* Record set
====================

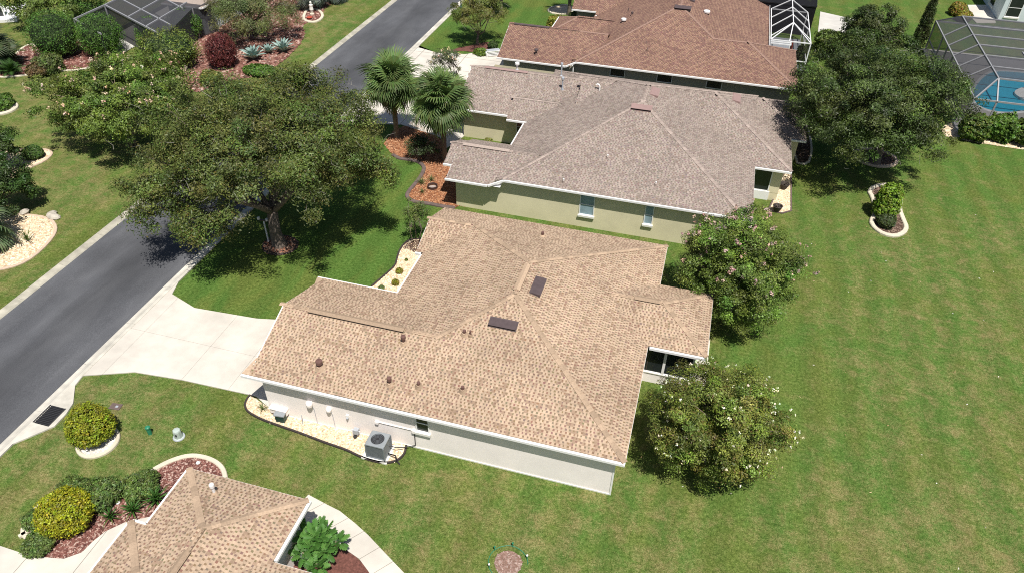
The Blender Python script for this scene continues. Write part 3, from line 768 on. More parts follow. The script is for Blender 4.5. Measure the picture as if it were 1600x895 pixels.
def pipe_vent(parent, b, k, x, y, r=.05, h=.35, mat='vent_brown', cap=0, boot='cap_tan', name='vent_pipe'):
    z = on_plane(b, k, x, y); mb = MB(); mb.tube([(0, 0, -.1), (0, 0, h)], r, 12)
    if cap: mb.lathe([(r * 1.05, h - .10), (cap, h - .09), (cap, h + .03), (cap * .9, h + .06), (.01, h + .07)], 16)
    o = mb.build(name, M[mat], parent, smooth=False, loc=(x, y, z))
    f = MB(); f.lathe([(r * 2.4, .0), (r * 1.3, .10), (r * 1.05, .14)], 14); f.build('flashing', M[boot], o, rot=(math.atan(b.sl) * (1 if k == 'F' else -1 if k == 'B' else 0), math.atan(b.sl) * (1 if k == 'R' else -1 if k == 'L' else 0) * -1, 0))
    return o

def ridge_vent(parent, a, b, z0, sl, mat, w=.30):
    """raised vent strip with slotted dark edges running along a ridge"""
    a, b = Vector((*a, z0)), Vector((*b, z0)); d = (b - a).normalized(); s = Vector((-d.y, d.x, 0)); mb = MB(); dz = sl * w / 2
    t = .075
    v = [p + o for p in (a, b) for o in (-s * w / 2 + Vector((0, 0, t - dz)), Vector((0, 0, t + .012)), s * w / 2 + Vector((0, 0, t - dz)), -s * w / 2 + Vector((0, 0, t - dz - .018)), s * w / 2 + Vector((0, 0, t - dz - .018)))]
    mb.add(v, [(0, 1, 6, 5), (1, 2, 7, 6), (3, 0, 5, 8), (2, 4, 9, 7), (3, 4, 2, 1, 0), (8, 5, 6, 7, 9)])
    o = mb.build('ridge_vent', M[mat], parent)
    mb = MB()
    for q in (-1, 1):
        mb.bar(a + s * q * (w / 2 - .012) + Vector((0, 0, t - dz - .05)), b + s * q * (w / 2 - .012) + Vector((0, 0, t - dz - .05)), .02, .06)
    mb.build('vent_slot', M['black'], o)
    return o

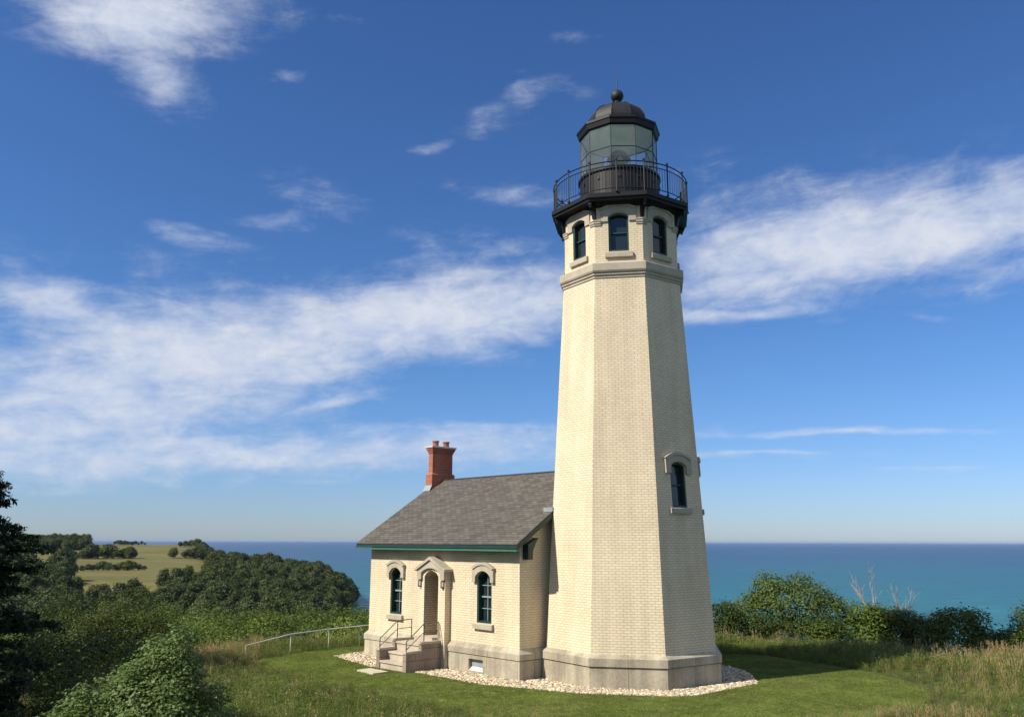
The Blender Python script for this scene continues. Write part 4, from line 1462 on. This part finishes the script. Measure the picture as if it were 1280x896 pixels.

====================

Every record must be copied exactly, with the pictures left out.

The Blender Python script for this scene continues. Write part 3, from line 768 on. More parts follow. The script is for Blender 4.5. Measure the picture as if it were 1600x895 pixels.
def pipe_vent(parent, b, k, x, y, r=.05, h=.35, mat='vent_brown', cap=0, boot='cap_tan', name='vent_pipe'):
    z = on_plane(b, k, x, y); mb = MB(); mb.tube([(0, 0, -.1), (0, 0, h)], r, 12)
    if cap: mb.lathe([(r * 1.05, h - .10), (cap, h - .09), (cap, h + .03), (cap * .9, h + .06), (.01, h + .07)], 16)
    o = mb.build(name, M[mat], parent, smooth=False, loc=(x, y, z))
    f = MB(); f.lathe([(r * 2.4, .0), (r * 1.3, .10), (r * 1.05, .14)], 14); f.build('flashing', M[boot], o, rot=(math.atan(b.sl) * (1 if k == 'F' else -1 if k == 'B' else 0), math.atan(b.sl) * (1 if k == 'R' else -1 if k == 'L' else 0) * -1, 0))
    return o

def ridge_vent(parent, a, b, z0, sl, mat, w=.30):
    """raised vent strip with slotted dark edges running along a ridge"""
    a, b = Vector((*a, z0)), Vector((*b, z0)); d = (b - a).normalized(); s = Vector((-d.y, d.x, 0)); mb = MB(); dz = sl * w / 2
    t = .075
    v = [p + o for p in (a, b) for o in (-s * w / 2 + Vector((0, 0, t - dz)), Vector((0, 0, t + .012)), s * w / 2 + Vector((0, 0, t - dz)), -s * w / 2 + Vector((0, 0, t - dz - .018)), s * w / 2 + Vector((0, 0, t - dz - .018)))]
    mb.add(v, [(0, 1, 6, 5), (1, 2, 7, 6), (3, 0, 5, 8), (2, 4, 9, 7), (3, 4, 2, 1, 0), (8, 5, 6, 7, 9)])
    o = mb.build('ridge_vent', M[mat], parent)
    mb = MB()
    for q in (-1, 1):
        mb.bar(a + s * q * (w / 2 - .012) + Vector((0, 0, t - dz - .05)), b + s * q * (w / 2 - .012) + Vector((0, 0, t - dz - .05)), .02, .06)
    mb.build('vent_slot', M['black'], o)
    return o

The Blender Python script for this scene continues. Write part 4, from line 1462 on. This part finishes the script. Measure the picture as if it were 1280x896 pixels.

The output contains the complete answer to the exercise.